Saturday, May 23, 2009

Day Five ~ Last Day of the Retreat

The day began beautiful again. 7:30am Yoga on the rooftop patio, a total of four of us are there to say the final "Sun Salute" to the Manzanillo morning sunrise. Several of us sit in meditation following . . . to center for this wonderful day.

Following breakfast, we gather at the big dining room table at 9am for a final mandala exercise and then, review of all the mandala pieces we'd created. This piece was based upon totems and "I am" work . . . very intriguing. Each design, placement and animal so were an extension of each one of us individuals at this time in our lives. At the review, we generally agreed that mandalas will now become a more regular part of our creative process and be used for self examination. A couple ladies swore they were "in love" with the circle now.

I take the floor next, to lead the way with an "Emotion Vignette" exercise. I've heard tale of such a thing before and most recently used it for expressing a very volatile situation I was experiencing in my life - with not alot of outlets, save for my painting it. It proved to be very satisfying and I've since talked to artist friends who have used this same process to process situations. Finding it a very valuable tool, especially for journaling where we can't always find words to express our feelings, this painting tool is invaluable! We all choose a topic that was "charged" for us and went to work with paint, magazine tearings (be they images or words), glue and found objects (I went outside, hunting for a feather, to symbolize "freedom" but instead, found lil seeds that represented the seed that grew into freedom). The results were quite expressive and powerful.

Here is my piece. It was around a situation where I'd had expectations of someone and was disappointed with what that person was willing to share. I found it created a big knot feeling in my stomach, and other images of reaching out with no one being there to meet me. In this process of creating, I realized it was the expectation that I had to let go of to find freedom. So with "faith'", "reaching across" the knot I'd felt, I found the "seeds to my own release". Anyway, this exercise worked AGAIN for me.

We break for lunch and for working on our individual journal entries. Some munch on our remaining Mexican food from Maria's delicious preparation or head out to the pool for a dip and some sunshine.

Our afternoon is filled with review of each participants work and comments on how they felt about the journaling process as well as filling out the retreat critique sheet we had passed out earlier. Some commented they were surprised at the amount of work they had actually done but, overall, we were all pretty "wow-ed" by each artists output. Three of the participants were relatively new to watercolor and felt they'd had some success in learning basic techniques. Bonnie still hates the bumps on the "cold press" watercolor paper. Sorry Bonnie :) We also worked up our individual "3 x 5 Card" process . . . a sweet, positive exercise that enables each participant to take home "a vision/insight" of themselves when seen thru eyes other than our own.

Our last retreat dinner together was just caddy-corner from us at the Tenisol Restaurant. It's a nice outdoor venue, with a gurgling fountain and nearby swim up bar. One of the things I noticed was that now, at this point, we all know and trust one another. The conversation was interesting and, some questions we pose one another each other, are pretty intimate. And beautifully, in saw the answers were - honest! For me the food became in material, my soul was so fed!

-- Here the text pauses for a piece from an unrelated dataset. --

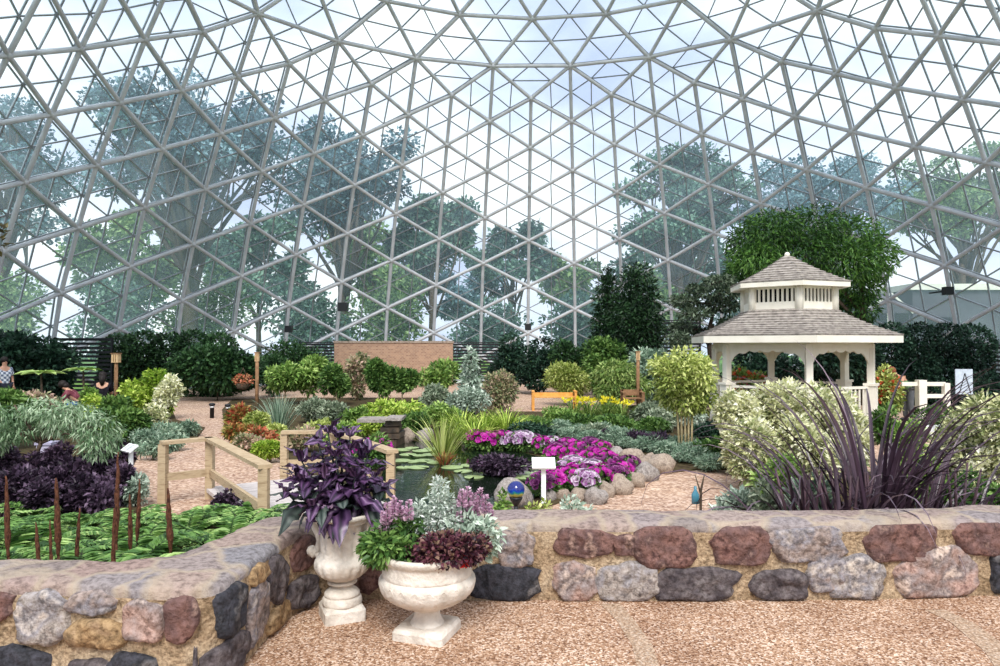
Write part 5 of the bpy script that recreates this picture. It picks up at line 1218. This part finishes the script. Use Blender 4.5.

After dinner we meander the grounds, actually getting lost in the bowels of the condos, having to back tract to get out, but eventually trot down toward the beach and little market.

It's awkward this ending thing, to be honest, my brain seems to have completely blanked out what we did that final evening together. I'm not surprised, I've never been know for graceful g'byes. Somehow knowing we'd all meet and be together for the morning blurred the finality of this fifth and ending day of the Women's Mexico Retreat 2009.